23e xbre 1774
Vous êtes deux belles âmes, vous et l'autre Bertrand.
Je reçois et je lis avec transport vôtre Lettre du 13. Vous viendrez certainement à bout de l'affaire que vous entreprenez avec tant de générosité. Vous montrerez enfin aux hommes à quoi servent la justesse de l'esprit et la bonté du coeur.
Je vous ai déjà dit que je pense absolument comme vous; je ne veux point de grâce, je veux justice complette. Nous n'avons qu'un seul obstacle, mais il est grand. Un enfant de quatorze ou quinze ans, imbécile et timide, a chargé cruellement celui pour qui nous nous intéressons. Il faut écarter ce pauvre garçon qui serait très dangereux, et c'est à quoi je travaille, quoique je sois à cent cinquante lieues de lui. Il serait incapable de répondre d'une manière satisfesante s'il fallait qu'il comparût encore, et toute nôtre peinse serait perdue.

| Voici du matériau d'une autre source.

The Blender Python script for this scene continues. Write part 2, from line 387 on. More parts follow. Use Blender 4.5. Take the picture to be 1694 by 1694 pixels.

Il est impossible, et il serait très dangereux de commencer par celui qui est mort. Sa famille n'entreprendra certainement pas une telle affaire.

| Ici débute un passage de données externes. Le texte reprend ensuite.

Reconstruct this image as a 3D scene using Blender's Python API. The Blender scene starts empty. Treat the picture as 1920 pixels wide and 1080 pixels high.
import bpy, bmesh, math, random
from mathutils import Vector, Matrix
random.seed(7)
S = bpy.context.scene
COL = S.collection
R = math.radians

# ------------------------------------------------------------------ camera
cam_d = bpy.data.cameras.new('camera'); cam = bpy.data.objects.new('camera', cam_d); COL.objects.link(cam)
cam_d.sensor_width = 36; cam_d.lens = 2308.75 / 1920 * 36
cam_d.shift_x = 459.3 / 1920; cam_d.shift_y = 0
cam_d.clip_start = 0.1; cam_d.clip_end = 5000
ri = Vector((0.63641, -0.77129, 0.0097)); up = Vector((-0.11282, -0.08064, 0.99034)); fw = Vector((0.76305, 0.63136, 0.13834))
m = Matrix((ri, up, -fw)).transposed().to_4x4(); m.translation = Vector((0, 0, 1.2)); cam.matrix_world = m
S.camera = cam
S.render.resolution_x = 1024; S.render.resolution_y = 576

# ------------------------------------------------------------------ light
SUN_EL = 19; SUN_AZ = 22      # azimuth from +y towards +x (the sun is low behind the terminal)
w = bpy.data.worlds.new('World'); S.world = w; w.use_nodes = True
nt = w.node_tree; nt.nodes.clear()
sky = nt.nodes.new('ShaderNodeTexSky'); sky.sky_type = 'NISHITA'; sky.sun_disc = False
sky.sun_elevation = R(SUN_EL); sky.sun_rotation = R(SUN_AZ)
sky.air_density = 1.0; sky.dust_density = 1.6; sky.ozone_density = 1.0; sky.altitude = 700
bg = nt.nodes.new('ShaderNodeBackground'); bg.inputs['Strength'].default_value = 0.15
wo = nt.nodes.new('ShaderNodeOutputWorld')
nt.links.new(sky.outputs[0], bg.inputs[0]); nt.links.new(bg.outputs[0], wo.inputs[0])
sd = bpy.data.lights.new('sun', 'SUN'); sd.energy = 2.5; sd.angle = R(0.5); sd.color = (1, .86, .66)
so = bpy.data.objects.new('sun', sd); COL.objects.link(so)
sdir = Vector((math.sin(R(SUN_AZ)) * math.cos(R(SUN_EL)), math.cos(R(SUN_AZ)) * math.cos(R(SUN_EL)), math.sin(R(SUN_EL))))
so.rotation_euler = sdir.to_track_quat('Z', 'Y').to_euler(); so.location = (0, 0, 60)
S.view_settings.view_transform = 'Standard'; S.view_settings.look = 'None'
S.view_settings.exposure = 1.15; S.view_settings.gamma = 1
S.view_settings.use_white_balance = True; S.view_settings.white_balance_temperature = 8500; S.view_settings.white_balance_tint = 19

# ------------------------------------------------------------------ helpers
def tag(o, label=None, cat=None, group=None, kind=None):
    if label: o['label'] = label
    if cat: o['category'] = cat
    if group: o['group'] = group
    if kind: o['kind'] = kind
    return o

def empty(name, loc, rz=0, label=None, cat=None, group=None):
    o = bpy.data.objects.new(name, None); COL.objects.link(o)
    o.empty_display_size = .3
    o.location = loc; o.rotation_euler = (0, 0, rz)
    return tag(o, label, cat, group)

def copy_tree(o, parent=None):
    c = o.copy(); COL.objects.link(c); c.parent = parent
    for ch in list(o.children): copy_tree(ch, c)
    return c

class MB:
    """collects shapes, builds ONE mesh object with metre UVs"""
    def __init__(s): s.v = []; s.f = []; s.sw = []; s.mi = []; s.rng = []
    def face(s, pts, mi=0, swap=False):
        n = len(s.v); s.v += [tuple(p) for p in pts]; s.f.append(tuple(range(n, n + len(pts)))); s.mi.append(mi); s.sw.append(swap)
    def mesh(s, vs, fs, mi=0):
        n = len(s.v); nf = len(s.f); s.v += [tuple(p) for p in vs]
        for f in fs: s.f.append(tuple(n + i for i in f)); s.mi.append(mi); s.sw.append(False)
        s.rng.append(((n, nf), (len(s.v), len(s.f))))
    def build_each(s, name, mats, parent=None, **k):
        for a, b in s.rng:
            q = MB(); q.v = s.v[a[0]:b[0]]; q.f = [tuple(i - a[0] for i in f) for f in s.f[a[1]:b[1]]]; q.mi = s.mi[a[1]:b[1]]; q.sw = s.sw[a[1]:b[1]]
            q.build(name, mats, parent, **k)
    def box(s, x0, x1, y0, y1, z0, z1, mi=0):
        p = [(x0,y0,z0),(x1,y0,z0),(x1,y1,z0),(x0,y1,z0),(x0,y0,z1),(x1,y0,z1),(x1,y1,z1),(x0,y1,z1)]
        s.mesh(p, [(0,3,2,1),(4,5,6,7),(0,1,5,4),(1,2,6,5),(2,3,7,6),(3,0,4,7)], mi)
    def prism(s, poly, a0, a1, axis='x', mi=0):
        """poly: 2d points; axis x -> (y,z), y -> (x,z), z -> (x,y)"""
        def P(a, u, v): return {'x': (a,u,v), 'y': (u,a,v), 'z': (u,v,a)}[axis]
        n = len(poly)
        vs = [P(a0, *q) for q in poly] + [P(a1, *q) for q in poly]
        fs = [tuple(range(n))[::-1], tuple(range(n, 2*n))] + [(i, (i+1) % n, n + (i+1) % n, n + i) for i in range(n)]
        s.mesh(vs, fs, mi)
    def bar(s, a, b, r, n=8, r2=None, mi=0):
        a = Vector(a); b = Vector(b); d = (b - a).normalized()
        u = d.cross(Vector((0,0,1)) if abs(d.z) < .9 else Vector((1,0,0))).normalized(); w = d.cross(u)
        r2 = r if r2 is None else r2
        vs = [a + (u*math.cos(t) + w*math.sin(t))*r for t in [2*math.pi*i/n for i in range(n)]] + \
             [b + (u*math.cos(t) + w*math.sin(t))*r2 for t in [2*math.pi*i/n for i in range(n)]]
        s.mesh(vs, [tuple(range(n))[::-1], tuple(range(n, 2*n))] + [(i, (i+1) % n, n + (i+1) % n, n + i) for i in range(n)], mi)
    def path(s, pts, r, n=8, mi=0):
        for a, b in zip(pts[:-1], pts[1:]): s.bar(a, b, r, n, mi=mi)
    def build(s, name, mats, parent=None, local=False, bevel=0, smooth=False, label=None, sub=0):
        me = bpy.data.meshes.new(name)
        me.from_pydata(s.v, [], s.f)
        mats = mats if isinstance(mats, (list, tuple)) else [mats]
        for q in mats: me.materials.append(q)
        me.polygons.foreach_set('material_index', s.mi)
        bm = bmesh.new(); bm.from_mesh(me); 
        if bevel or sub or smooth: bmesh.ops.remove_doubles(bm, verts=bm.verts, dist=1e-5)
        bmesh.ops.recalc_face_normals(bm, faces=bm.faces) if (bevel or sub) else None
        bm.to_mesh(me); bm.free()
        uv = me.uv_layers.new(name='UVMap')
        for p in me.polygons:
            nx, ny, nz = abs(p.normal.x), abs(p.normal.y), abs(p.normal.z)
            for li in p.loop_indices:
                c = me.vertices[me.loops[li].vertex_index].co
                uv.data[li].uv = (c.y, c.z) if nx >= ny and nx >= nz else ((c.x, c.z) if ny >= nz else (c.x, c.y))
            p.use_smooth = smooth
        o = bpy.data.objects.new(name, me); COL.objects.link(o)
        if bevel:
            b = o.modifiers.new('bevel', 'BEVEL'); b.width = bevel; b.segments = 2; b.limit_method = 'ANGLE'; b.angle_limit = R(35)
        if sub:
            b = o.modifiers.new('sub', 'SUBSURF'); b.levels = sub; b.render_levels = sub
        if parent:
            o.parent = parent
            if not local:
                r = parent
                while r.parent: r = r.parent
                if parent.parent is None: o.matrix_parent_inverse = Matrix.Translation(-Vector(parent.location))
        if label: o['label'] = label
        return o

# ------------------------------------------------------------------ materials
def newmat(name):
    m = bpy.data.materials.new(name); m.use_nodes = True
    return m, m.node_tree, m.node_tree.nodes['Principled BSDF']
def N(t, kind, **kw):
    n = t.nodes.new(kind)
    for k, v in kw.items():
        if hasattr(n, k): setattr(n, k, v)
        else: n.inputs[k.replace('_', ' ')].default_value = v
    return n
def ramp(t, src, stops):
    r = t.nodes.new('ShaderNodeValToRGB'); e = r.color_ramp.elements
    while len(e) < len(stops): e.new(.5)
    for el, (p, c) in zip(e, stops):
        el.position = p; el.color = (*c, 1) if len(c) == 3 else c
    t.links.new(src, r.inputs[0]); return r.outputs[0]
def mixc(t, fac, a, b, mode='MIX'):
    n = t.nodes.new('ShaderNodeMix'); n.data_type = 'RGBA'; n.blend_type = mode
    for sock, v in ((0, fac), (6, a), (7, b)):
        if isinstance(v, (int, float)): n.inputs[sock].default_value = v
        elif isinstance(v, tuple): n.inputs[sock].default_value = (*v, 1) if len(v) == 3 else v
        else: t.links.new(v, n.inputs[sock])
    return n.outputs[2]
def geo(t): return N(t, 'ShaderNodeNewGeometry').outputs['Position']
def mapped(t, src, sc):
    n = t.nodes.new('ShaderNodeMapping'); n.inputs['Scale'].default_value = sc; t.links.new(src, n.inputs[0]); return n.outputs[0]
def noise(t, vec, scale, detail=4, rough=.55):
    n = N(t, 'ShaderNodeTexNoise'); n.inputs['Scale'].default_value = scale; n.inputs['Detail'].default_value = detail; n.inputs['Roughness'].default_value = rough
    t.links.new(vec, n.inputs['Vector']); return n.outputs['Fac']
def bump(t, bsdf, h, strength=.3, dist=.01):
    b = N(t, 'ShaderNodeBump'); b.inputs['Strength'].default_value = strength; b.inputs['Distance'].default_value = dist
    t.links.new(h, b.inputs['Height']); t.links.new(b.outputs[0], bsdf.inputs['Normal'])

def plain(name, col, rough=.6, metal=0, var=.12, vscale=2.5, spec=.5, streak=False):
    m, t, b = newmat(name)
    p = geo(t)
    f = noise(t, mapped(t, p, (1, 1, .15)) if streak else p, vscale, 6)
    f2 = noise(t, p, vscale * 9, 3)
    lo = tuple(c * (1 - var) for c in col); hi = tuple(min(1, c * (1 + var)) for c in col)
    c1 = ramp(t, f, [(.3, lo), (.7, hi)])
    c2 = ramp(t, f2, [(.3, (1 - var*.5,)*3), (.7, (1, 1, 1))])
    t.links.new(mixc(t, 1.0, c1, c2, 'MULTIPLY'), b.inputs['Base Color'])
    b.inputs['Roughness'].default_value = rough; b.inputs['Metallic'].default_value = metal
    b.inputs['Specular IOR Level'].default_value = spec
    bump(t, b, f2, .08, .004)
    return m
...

Il faut commencer par purger la contumace du vivant au parlement même. Il n'a contre lui que les aveux du mort, et les accusations de l'imbécile. Si nous pouvons parvenir à éclipser quelque tems ce pauvre misérable accusateur, l'accusé n'a plus à craindre que l'archevêque de Paris, ou l'abbé de Ste Genevieve. Son affaire devient la plus simple et la plus aisée, comme la plus juste.

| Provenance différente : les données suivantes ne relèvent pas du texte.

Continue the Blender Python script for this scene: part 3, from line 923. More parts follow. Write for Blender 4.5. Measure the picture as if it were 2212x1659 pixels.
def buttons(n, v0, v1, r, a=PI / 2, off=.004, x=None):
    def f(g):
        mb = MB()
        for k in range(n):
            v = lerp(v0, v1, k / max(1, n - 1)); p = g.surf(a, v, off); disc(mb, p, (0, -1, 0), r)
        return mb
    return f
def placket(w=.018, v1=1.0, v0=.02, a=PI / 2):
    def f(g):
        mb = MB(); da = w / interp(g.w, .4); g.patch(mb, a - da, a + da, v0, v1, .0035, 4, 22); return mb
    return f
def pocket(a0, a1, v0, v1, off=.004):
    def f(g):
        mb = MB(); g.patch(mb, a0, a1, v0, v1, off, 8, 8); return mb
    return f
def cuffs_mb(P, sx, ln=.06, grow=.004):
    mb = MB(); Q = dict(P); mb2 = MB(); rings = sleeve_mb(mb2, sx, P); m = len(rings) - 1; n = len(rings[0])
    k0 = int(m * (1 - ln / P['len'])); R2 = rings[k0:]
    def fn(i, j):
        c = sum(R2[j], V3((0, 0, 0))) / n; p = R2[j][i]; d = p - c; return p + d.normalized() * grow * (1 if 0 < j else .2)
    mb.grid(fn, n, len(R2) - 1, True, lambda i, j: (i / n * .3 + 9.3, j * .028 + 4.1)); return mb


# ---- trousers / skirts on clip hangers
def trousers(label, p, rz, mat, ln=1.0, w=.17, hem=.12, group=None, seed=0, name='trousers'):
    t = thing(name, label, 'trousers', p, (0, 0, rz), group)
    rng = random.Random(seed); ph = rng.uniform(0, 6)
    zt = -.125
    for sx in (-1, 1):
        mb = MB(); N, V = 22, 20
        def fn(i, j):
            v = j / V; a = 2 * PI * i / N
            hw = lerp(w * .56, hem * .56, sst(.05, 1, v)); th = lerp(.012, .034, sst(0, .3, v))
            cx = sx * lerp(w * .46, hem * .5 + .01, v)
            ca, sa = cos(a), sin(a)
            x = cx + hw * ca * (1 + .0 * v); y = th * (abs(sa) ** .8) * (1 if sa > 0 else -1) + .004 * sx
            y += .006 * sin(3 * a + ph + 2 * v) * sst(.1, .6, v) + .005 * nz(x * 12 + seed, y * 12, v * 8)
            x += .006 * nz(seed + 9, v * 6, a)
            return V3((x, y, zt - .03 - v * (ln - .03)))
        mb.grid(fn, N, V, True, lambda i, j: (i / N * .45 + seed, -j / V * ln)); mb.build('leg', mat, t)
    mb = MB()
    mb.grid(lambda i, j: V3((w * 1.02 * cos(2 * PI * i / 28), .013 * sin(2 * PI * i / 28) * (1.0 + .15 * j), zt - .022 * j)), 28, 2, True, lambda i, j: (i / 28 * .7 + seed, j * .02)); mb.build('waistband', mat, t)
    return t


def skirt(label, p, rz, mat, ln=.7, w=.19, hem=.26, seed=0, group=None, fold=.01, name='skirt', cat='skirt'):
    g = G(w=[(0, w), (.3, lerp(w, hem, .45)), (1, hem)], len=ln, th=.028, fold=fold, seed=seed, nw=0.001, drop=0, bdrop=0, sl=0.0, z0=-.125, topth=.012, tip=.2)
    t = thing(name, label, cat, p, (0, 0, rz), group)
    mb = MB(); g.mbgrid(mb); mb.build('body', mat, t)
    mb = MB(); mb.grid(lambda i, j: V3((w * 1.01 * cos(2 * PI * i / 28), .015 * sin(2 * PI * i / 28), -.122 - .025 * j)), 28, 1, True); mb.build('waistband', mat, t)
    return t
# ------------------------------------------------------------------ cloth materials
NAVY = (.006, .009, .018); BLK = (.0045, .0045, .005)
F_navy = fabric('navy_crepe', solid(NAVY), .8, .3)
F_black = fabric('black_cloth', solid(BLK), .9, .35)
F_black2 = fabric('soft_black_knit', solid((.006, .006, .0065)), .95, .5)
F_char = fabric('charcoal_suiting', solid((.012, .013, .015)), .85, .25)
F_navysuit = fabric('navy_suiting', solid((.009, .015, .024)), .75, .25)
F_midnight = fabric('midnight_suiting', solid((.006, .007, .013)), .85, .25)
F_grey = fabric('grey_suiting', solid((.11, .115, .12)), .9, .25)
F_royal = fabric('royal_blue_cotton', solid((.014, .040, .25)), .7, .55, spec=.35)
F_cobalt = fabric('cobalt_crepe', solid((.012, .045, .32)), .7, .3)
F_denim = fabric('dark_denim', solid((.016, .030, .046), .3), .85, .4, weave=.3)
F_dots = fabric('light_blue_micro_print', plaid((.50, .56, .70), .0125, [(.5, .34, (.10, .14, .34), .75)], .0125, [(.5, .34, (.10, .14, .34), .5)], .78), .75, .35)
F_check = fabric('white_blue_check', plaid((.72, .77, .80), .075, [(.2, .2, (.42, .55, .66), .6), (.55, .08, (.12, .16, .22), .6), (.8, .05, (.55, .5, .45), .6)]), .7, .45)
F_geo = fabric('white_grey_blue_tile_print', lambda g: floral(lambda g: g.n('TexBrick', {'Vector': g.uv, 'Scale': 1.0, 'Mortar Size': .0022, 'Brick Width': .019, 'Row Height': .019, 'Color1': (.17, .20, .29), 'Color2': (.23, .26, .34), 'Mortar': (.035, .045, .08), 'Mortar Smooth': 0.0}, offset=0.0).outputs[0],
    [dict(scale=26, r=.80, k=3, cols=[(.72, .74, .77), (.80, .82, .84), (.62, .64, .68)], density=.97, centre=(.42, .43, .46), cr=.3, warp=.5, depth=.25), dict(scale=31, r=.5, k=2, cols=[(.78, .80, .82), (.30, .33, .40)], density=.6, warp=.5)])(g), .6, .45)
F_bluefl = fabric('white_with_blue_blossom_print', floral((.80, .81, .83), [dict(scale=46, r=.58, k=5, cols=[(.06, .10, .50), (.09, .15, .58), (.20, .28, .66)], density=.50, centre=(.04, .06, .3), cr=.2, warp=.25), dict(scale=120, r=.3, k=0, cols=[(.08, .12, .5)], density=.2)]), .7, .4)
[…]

Je ne connais que trop ce ridicule code pénal que chaque juge porte dans sa poche quand il va à la Tou[r]nelle; mais je n'en ai que la première édition de 1752. Il est bien affreux que la vie des hommes dépende de cet impertinent ouvrage, selon lequel un juge est en droit de condamner aux galères quiconque aura été à nôtre Dame de Lorette sans une permission signée de Mr le Comte de st Florentin.
Tout est arbitraire dans nôtre abominable jurisprudence. Attendons que nous aions mis le Contumace en état de se justifier pleinement, faute d'accusateurs. C'est cette justification pleine et entière que nous voulons obtenir, et rien autre chose. Si nous y parvenons la famille du chevalier fera ce qu'elle voudra; mais je doute que cette famille soit jamais aussi généreuse et aussi intrépide que vous.
Si nous ne pouvons parvenir à justifier légalement nôtre infortuné je le renverrai au Roi son maître, et j'espère que ce prince l'avancera dans le service autant par la connaissance de son mérite que par la juste indignation qu'il ressentira.
Je suis aussi outré, aussi bouleversé de cette éxécrable avanture, que je le fus le premier jour; je me trompe, je le suis d'avantage. Tous mes sentiments augmenteront avec l'âge, et surtout celui qui m'attache à vous avec une très tendre vénération.